Any party filing an award shall serve notice of the filing or registering of an award upon the other parties and shall forthwith certify in writing to the registrar of the High Court the date and manner of each such service effected.

Where a special case has been stated under section 39 of the Act, the case stated and all relevant papers must be lodged with the registrar or a district registrar of the High Court, as the case may be, together with the necessary fees and the names of the parties interested and their addresses.

The court shall thereupon cause notice of hearing to be sent to the parties interested and after hearing such of them as desire to be heard shall transmit a certified copy of its finding to the arbitrators by whom the case was stated.

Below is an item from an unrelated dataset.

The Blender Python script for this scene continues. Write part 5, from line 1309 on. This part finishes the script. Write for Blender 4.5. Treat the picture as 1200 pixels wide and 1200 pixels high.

(1) Any party who objects to an award filed or registered in the court may, within ninety days after notice of the filing of the award has been served upon that party, apply for the award to be set aside and lodge his or her objections to it, together with necessary copies and fees for serving them upon the other parties interested.

(2) The parties on whom the objections are served may, within fourteen days after the date of service of the objections, lodge cross objections which shall be served on the original objector.

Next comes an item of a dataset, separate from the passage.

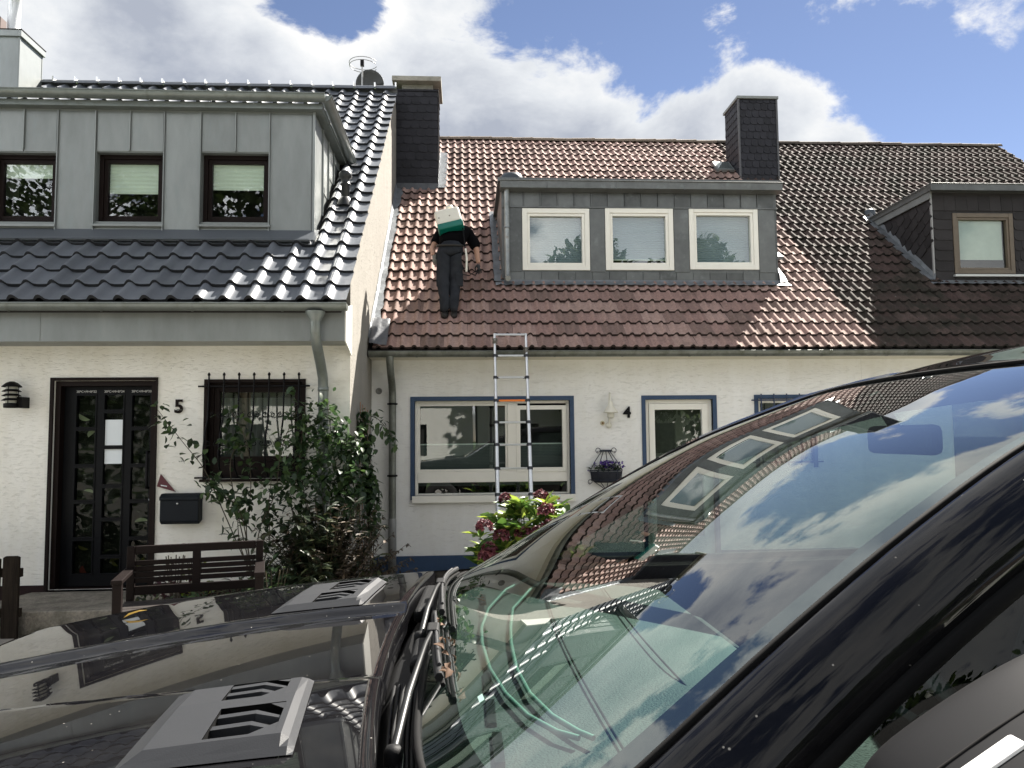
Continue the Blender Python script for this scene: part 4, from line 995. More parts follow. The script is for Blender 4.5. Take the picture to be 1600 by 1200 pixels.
# ================================================================== small helpers for plants and bodies
def leaf_mat(name, col, col2=None, rough=0.45, trans=0.35):
    m, n, l, p = newmat(name)
    out = n['Material Output']
    g = n.new('ShaderNodeNewGeometry')
    ramp = n.new('ShaderNodeValToRGB'); c2 = col2 or tuple(c * 1.9 for c in col)
    ramp.color_ramp.elements[0].color = (*[c * .6 for c in col], 1); ramp.color_ramp.elements[1].color = (*c2, 1)
    e = ramp.color_ramp.elements.new(.55); e.color = (*col, 1)
    l.new(g.outputs['Random Per Island'], ramp.inputs[0]); l.new(ramp.outputs[0], p.inputs['Base Color'])
    p.inputs['Roughness'].default_value = rough
    t = n.new('ShaderNodeBsdfTranslucent'); l.new(ramp.outputs[0], t.inputs[0])
    mx = n.new('ShaderNodeMixShader'); mx.inputs[0].default_value = trans; l.new(p.outputs[0], mx.inputs[1]); l.new(t.outputs[0], mx.inputs[2]); l.new(mx.outputs[0], out.inputs[0])
    MATS[name] = m
    return m
def leaf_cloud(mb, pts, dirs, size, jit=0.35, fold=0.25, aspect=0.55, droop=0.25):
    """one folded, pointed leaf (4 triangles) at each point, growing along dirs"""
    for p, d in zip(pts, dirs):
        L = size * random.uniform(1 - jit, 1 + jit); d = Vector(d)
        d = (d + Vector((random.gauss(0, .35), random.gauss(0, .35), random.gauss(0, .3) - droop))).normalized()
        s = d.cross(Vector((random.gauss(0, .3), random.gauss(0, .3), 1))); s.normalize(); u = s.cross(d)
        w = L * aspect / 2; p = Vector(p); c1 = p + d * L * .30; c2 = p + d * L * .66 - u * L * .05; t = p + d * L - u * L * .16
        up_ = u * fold * w
        mb.add([p, c1 + s * w * .86 + up_, c1, c1 - s * w * .86 + up_, c2 + s * w * .80 + up_ * .8, c2, c2 - s * w * .80 + up_ * .8, t],
               [(0, 1, 2), (0, 2, 3), (1, 4, 5, 2), (2, 5, 6, 3), (4, 7, 5), (5, 7, 6)], True)
    return mb
def rdir(): 
    v = Vector((random.gauss(0, 1), random.gauss(0, 1), random.gauss(0, 1))); return v.normalized()
def skin(name, V, E, R, m, parent, sub=2, noise_amp=0.0, noise_scale=9.0):
    me = bpy.data.meshes.new(name); me.from_pydata(V, E, [])
    o = bpy.data.objects.new(name + '_tmp', me); COL.objects.link(o)
    o.modifiers.new('s', 'SKIN'); sv = me.skin_vertices[0].data
    for k, r in enumerate(R):
        sv[k].radius = (r, r) if isinstance(r, (int, float)) else r
        sv[k].use_root = (k == 0)
    ss = o.modifiers.new('ss', 'SUBSURF'); ss.levels = sub; ss.render_levels = sub
    dg_ = bpy.context.evaluated_depsgraph_get(); dg_.update()
    nm = bpy.data.meshes.new_from_object(o.evaluated_get(dg_)); nm.name = name
    bpy.data.objects.remove(o); bpy.data.meshes.remove(me)
    nm.materials.clear(); nm.materials.append(m)
    if noise_amp:
        from mathutils import noise as mn
        for v in nm.vertices:
            k = mn.noise(v.co * noise_scale) + .5 * mn.noise(v.co * noise_scale * 2.3)
            v.co += v.normal * k * noise_amp
    for p in nm.polygons: p.use_smooth = True
    return link(name, nm, parent)

M_STEM = mat('stem_brown', (.05, .04, .022), .8, var=.3, vscale=20)
L_ROSE = leaf_mat('leaf_rose', (.028, .055, .022), (.07, .12, .035))
L_HYD = leaf_mat('leaf_hydrangea', (.085, .17, .032), (.36, .44, .07))
L_CON = leaf_mat('leaf_shrub_dark', (.026, .042, .020), (.075, .085, .035))
L_CONB = leaf_mat('leaf_shrub_brown', (.050, .036, .022), (.11, .08, .05), .7, .15)
L_IVY = leaf_mat('leaf_vine', (.035, .07, .028), (.08, .14, .04))
L_RED = leaf_mat('leaf_red', (.045, .010, .018), (.09, .02, .03))
L_LIME = leaf_mat('leaf_lime', (.14, .20, .02), (.30, .34, .03))
F_HYD = leaf_mat('petal_hydrangea', (.11, .022, .036), (.26, .09, .10), .6, .2)
F_VIO = leaf_mat('petal_violet', (.06, .02, .22), (.16, .07, .42), .6, .25)
L_TREE = leaf_mat('leaf_tree', (.035, .06, .02), (.09, .13, .04))

# ================================================================== door step, fence, bench
M_STEP = mat('step_concrete_mossy', (.25, .225, .185), .92, var=.4, vscale=45, bump=.9, bscale=80, dirt=((.07, .065, .045), 5, .45, .7))
st = MB(); st.prism([(-4.28, 6.86, ZG - .02), (-2.75, 6.86, ZG - .02), (-2.75, Y5 - .01, ZG - .02), (-4.15, Y5 - .01, ZG - .02), (-4.28, 7.1, ZG - .02)], (0, 0, .075 - ZG + .02))
tag(st.build('door_step', M_STEP, bevel=.012, seg=3), 'low mossy concrete step in front of the glazed front door', 'step')
fx = onY(30, 900, 6.75).x
fe = thing('fence', (fx - .5, 6.75, ZG), 'short weathered wooden fence beside the door step', 'fence')
M_FEN = mat('fence_wood_dark', (.026, .020, .015), .9, spec=.1, var=.45, vscale=6, stretch=(8, 8, .7), bump=.4, bscale=40, rnd=.25)
for k in range(7):
    w_ = .13; x = fx - .13 - k * .155
    ztp = .56 + random.uniform(-.02, .02)
    MB().prism([(x, 6.75 - .012, ZG), (x + w_, 6.75 - .012, ZG), (x + w_, 6.75 - .012, ztp - .01), (x + w_ * .8, 6.75 - .012, ztp), (x + .02, 6.75 - .012, ztp), (x, 6.75 - .012, ztp - .012)], (0, .03, 0)).build('plank', M_FEN, fe, bevel=.004)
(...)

The objections to the award and the cross objections (if any) shall thereafter be set down for hearing, and the original objector shall occupy the position of plaintiff and the other parties that of defendants.

An application for stay of proceedings under section 5 of the Act shall be by motion, with notice to the party commencing legal proceedings, supported by affidavit.

If on the hearing of the motion the court orders the proceedings to be stayed, it may direct by whom the costs in the action are to be borne and may order the arbitrators or umpire to include in their award the taxed costs or such sum as the court may fix in lieu of taxed costs.

An application to enforce an award as a decree of court under section 35 of the Act shall not be made, if no objections to the award are lodged, until the expiration of ninety days after notice of the filing or registering of the award has been served upon the party against whom the award is to be enforced, and if objections are lodged, until the objections have been dealt with by the court.

Where a party who has been ordered by an award to pay a sum of money or to hand over movable property lodges objections to the award, any other party interested in the award may apply to the court for an order directing the objector to give security for the enforcement of the award and of any costs that may be ordered in the objection proceedings, and the court may thereupon order security to be given in like manner as though the objector were appealing against a decree.

All applications for the appointment of or challenge to arbitrators, and all other applications under the Act, other than those directed by these Rules to be otherwise made, shall be made by way of chamber summons supported by affidavit.

(1) The court fee payable on filing or registering an award in the court shall be ten thousand shillings.

(2) All other fees for other proceedings under the Act or these Rules shall be such fees as may be prescribed from time to time by rules of court in the table of fees leviable in the High Court in similar matters.

 

Second Schedule.

s. 72.

Forms.

Republic of Uganda

Form I. Submission to a Single Arbitrator.

In the matter of the Arbitration and Conciliation Act—

Whereas differences have arisen and are still subsisting between
of
and
of 
concerning 
.

Now we, and 
do agree to refer the matters in difference to the award of
.

(Signed)

 

Dated the

Note: This form may be modified as necessary in the case of submission to more than one arbitrator.

 

Republic of Uganda

Form II.
Appointment of Single Arbitrator Under Agreement to Refer Future
Differences to Arbitration.

In the matter of the Arbitration and Conciliation Act—

Whereas, by an agreement in writing, dated the day of
, and made between
of 
and of ,
it is provided that differences arising between the parties to the agreement shall be referred to an arbitrator as mentioned in the agreement:

And whereas differences within the meaning of that provision have arisen
and are still subsisting between the parties concerning 
.

Now we, the parties, 
and , do refer the
matter in difference to the award of .

(Signed)


Dated the

Note: This form may be modified as necessary in the case of submission to more than one arbitrator.

Republic of Uganda

Form III. Enlargement of Time by Arbitrator by Endorsement on Agreement.

In the matter of the Arbitration and Conciliation Act, and an arbitration

between of

and

of .

I enlarge the time of making my award in respect of the matters in difference
referred to me by the within (or above) agreement until the day of

(Signed)

Arbitrator

Republic of Uganda

Form IV. Special Case.

In the matter of the Arbitration and Conciliation Act, and an arbitration
between of
and 
of .

The following special case is, pursuant to the provisions of section 39(2), stated for the opinion of the High Court.

(Here state the facts concisely in numbered paragraphs).

The questions of law for the opinion of that court are—
Firstly, whether
____________________________________________________________
Secondly, whether
____________________________________________________________

(Signed)

Arbitrator

Dated the

Republic of Uganda

Form V. Award.

In the matter of the Arbitration and Conciliation Act, and an arbitration
between of
and of
.

Whereas, under an agreement in writing, dated the day of
, made between 
of and 
, and
have referred to me
the matters in difference between them
concerning (or as the case may be):

Now I, , having duly considered the matters
submitted to me do make an award as follows—

I award—

1. That

2. That

(Signed)

Arbitrator

Dated the
History: Act 7/2000.

Cross References

Arbitration Act, 1964 Revision, Cap. 55.
Civil Procedure Rules.
Convention on the Recognition and Enforcement of Foreign Arbitral Awards.
Convention on the Settlement of Investment Disputes between States and
Nationals of other States. UNCITRAL Arbitration Rules of 1976.